┌─ PROVIDED INFORMATION

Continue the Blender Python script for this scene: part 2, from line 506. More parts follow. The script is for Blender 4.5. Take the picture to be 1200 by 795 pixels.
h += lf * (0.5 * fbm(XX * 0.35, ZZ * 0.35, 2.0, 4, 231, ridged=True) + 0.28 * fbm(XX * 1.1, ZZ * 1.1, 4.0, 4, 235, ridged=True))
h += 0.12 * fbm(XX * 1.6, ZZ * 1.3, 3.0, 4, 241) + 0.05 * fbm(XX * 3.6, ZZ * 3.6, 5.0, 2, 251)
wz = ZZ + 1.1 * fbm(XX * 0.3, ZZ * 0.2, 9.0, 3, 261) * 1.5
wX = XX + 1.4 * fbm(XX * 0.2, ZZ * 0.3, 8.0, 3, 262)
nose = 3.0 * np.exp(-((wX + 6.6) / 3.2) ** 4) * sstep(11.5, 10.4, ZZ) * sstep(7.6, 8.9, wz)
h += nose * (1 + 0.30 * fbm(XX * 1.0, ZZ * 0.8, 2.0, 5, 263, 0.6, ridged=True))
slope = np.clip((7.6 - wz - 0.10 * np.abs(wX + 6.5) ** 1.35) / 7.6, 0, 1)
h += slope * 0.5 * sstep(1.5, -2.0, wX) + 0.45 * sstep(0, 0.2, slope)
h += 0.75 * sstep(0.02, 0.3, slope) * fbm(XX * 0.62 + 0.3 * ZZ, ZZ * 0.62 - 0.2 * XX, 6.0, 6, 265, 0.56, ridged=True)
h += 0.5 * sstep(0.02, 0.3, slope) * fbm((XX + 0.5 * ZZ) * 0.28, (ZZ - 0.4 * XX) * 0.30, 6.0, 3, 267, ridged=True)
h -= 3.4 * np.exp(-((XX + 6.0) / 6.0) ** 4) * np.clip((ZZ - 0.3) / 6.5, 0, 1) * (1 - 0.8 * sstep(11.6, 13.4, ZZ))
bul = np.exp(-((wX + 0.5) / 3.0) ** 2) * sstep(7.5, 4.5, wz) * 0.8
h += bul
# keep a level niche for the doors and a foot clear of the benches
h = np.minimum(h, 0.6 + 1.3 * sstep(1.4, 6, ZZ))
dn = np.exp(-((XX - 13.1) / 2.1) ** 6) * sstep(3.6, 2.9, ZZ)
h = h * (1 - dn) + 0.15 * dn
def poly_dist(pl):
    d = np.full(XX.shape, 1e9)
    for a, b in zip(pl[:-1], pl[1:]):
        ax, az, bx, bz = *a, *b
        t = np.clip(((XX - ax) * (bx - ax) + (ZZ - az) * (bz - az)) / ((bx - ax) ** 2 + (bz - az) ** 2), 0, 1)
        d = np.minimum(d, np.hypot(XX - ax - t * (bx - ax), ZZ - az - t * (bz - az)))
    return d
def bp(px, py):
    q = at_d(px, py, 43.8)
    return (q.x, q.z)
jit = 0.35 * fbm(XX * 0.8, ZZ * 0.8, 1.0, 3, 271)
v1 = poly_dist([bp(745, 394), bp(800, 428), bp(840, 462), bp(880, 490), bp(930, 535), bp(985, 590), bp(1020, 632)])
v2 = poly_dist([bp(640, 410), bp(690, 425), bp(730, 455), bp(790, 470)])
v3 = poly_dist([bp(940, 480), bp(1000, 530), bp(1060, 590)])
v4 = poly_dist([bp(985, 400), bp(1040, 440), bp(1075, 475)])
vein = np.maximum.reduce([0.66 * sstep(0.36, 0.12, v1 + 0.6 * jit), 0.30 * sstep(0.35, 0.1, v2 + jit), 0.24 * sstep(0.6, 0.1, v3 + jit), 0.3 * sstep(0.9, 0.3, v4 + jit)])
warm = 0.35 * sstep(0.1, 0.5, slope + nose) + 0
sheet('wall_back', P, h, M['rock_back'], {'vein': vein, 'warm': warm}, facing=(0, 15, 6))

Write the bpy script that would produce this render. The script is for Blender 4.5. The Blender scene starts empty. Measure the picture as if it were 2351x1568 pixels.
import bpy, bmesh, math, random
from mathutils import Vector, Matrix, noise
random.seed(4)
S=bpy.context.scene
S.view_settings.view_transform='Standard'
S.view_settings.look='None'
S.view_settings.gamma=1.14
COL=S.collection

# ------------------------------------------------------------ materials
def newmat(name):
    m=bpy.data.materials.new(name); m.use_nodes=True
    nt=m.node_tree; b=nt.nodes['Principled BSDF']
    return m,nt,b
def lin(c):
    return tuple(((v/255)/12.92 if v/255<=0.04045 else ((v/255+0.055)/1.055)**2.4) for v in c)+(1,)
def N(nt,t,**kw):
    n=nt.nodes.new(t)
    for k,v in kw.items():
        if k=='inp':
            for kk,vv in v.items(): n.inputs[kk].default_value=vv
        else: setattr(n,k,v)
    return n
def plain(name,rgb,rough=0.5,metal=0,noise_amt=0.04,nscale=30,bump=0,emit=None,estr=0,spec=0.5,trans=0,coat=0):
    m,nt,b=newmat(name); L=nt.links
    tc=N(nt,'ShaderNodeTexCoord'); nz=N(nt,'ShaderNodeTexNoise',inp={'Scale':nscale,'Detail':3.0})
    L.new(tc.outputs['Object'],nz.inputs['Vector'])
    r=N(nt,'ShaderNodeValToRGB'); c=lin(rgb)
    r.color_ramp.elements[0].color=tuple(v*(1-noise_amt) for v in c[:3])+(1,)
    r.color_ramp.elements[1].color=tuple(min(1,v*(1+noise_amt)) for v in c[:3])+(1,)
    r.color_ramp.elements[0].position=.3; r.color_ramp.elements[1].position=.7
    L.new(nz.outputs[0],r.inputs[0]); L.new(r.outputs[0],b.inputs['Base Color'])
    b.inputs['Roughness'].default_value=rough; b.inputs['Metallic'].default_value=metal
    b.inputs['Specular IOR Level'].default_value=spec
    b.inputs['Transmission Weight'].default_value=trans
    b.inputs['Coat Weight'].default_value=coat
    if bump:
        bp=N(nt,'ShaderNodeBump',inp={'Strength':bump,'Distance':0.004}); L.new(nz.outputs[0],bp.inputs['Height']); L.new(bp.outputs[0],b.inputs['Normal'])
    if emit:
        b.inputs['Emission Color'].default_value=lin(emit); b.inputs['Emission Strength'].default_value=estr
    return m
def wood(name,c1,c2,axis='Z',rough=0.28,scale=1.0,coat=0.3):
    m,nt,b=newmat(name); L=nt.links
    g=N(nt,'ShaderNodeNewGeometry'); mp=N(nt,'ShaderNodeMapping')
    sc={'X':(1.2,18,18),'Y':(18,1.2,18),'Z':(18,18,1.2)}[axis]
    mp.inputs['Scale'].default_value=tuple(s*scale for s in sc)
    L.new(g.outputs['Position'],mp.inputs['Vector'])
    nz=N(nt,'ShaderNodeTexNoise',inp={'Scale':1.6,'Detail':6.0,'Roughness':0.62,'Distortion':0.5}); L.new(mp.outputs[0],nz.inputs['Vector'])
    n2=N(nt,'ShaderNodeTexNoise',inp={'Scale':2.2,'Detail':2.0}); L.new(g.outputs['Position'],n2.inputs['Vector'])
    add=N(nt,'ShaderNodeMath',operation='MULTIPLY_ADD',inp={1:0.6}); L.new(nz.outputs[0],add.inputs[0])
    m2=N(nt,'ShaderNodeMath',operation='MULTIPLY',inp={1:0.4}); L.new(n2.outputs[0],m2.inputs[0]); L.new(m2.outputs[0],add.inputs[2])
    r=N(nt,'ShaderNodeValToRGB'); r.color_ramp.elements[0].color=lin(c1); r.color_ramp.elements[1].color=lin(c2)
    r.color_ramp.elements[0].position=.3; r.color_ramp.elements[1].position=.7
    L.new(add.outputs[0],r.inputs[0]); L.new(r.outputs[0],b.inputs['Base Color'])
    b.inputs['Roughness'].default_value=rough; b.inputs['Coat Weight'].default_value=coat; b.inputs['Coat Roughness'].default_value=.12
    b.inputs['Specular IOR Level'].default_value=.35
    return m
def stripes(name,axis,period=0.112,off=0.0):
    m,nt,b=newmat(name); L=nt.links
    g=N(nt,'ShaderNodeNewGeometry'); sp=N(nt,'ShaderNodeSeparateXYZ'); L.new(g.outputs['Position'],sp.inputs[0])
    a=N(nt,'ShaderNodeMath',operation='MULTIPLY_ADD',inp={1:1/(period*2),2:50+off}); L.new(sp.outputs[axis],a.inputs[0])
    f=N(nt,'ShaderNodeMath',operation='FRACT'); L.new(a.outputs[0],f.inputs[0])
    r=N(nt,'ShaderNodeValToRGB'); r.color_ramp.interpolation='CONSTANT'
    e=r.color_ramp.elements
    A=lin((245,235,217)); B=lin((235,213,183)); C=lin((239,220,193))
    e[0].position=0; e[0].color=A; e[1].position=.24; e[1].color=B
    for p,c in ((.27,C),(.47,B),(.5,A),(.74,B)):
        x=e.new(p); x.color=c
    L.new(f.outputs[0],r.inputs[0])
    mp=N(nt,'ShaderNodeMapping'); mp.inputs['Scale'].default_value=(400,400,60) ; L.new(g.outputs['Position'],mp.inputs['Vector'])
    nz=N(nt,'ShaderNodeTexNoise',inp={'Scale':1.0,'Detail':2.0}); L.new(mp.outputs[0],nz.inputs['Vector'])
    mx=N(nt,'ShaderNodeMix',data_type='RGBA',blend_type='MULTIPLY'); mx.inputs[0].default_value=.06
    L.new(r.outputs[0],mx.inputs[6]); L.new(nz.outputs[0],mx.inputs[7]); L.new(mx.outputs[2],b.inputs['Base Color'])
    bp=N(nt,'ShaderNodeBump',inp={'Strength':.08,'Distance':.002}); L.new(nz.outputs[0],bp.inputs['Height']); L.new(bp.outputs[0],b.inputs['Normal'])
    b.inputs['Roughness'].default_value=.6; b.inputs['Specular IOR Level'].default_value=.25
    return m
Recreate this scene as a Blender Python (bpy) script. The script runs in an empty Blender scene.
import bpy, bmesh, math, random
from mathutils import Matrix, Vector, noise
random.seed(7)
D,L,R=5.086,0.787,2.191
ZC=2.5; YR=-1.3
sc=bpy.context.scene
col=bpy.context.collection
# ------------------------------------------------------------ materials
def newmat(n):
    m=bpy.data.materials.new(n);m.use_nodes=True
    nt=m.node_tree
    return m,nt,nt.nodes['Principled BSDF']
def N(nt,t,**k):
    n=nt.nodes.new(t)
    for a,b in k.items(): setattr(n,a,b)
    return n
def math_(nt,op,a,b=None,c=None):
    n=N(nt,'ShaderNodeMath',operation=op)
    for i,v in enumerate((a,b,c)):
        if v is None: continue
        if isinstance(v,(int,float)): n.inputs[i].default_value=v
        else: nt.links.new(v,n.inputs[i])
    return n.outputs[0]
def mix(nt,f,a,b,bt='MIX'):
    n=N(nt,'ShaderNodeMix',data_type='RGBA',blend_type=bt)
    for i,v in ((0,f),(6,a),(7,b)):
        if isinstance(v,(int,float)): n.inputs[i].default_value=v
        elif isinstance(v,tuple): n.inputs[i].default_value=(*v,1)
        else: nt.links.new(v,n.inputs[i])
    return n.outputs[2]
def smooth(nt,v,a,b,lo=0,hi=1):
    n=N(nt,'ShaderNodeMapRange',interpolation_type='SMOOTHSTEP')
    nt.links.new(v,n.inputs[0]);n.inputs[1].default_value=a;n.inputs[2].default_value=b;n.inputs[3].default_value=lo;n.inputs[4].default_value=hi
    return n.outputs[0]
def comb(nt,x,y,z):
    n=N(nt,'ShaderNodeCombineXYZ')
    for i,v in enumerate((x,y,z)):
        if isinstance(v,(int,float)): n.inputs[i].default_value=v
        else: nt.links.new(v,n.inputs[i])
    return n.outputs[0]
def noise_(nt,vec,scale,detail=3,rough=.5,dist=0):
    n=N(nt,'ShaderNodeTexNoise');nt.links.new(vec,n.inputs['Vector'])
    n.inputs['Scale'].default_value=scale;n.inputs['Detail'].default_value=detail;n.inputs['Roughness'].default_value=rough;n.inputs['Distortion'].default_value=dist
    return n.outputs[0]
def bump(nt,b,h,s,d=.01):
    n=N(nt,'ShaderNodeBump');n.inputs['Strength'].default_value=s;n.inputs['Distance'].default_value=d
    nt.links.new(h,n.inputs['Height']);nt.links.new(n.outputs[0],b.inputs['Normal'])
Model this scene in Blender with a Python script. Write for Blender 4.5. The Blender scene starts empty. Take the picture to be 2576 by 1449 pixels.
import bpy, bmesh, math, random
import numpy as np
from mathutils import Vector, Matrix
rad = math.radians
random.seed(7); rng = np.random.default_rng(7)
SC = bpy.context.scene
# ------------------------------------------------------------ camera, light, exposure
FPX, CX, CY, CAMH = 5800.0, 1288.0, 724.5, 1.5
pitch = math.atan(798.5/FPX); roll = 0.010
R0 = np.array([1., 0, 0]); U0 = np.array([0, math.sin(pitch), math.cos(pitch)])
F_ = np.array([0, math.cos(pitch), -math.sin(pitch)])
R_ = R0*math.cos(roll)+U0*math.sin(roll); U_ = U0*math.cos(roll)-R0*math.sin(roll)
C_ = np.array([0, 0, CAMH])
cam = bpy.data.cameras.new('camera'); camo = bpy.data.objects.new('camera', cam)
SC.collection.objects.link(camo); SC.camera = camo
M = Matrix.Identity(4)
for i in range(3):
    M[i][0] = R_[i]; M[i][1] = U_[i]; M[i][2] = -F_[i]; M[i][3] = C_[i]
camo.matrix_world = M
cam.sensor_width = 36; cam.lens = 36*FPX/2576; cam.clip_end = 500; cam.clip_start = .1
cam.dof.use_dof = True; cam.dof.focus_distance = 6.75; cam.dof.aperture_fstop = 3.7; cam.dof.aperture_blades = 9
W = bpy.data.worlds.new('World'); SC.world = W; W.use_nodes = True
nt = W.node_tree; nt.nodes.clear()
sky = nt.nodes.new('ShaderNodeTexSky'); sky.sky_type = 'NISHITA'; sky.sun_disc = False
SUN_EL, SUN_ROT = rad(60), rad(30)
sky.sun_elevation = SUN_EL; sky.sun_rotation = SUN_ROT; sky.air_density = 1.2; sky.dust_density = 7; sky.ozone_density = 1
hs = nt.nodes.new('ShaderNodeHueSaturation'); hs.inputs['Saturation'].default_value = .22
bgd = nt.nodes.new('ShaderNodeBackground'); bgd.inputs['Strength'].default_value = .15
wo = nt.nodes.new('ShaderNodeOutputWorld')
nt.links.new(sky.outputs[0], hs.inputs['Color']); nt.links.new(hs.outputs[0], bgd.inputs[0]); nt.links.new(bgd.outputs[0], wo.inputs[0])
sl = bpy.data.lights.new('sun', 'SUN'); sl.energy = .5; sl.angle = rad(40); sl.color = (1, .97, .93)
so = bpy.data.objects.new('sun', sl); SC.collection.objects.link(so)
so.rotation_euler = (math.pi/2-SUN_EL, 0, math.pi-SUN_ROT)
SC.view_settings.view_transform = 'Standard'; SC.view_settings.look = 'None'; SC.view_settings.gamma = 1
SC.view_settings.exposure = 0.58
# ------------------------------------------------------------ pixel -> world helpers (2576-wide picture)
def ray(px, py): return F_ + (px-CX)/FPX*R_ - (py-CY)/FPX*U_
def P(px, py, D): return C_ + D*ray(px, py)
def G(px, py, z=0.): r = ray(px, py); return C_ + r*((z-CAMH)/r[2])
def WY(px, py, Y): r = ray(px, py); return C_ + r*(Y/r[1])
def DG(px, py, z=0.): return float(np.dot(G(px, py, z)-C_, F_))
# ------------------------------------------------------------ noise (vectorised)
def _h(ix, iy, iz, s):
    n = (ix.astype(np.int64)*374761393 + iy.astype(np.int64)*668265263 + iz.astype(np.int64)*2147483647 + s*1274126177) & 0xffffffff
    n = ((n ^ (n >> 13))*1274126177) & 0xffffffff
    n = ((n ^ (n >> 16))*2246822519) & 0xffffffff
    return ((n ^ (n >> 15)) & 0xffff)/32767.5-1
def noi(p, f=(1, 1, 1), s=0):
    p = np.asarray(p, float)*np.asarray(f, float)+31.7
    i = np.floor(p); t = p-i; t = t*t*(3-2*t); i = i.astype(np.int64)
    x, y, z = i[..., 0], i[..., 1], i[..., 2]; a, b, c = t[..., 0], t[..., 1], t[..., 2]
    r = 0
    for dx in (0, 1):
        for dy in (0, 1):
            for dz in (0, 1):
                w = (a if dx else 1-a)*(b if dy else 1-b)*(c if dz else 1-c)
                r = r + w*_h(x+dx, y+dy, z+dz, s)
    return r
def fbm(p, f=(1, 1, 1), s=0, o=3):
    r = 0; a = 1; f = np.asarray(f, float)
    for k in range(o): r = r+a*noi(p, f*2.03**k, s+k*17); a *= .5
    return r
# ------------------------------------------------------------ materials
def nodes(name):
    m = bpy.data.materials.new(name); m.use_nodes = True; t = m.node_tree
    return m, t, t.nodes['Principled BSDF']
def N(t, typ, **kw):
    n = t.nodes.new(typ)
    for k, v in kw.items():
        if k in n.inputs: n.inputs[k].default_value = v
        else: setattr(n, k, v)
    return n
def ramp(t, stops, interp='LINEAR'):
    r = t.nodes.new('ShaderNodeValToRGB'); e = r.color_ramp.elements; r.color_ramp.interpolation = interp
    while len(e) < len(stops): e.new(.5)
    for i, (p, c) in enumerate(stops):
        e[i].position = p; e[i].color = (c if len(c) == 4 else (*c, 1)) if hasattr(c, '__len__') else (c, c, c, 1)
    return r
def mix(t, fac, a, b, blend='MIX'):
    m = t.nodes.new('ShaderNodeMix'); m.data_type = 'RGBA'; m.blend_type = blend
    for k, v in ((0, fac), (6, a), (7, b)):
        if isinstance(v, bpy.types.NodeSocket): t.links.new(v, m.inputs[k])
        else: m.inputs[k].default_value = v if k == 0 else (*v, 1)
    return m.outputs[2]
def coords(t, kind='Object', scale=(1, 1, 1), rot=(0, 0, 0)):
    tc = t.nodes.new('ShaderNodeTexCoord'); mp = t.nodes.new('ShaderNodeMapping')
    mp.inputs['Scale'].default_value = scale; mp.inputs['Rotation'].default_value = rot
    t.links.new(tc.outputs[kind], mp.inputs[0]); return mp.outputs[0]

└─

_WRITTEN TASK_
Your task is to repeat exactly the lines from the one that contains "Write the bpy" through the one that contains "COL=S.collection", with both end lines included.

_WORKED ANSWER_
Write the bpy script that would produce this render. The script is for Blender 4.5. The Blender scene starts empty. Measure the picture as if it were 2351x1568 pixels.
import bpy, bmesh, math, random
from mathutils import Vector, Matrix, noise
random.seed(4)
S=bpy.context.scene
S.view_settings.view_transform='Standard'
S.view_settings.look='None'
S.view_settings.gamma=1.14
COL=S.collection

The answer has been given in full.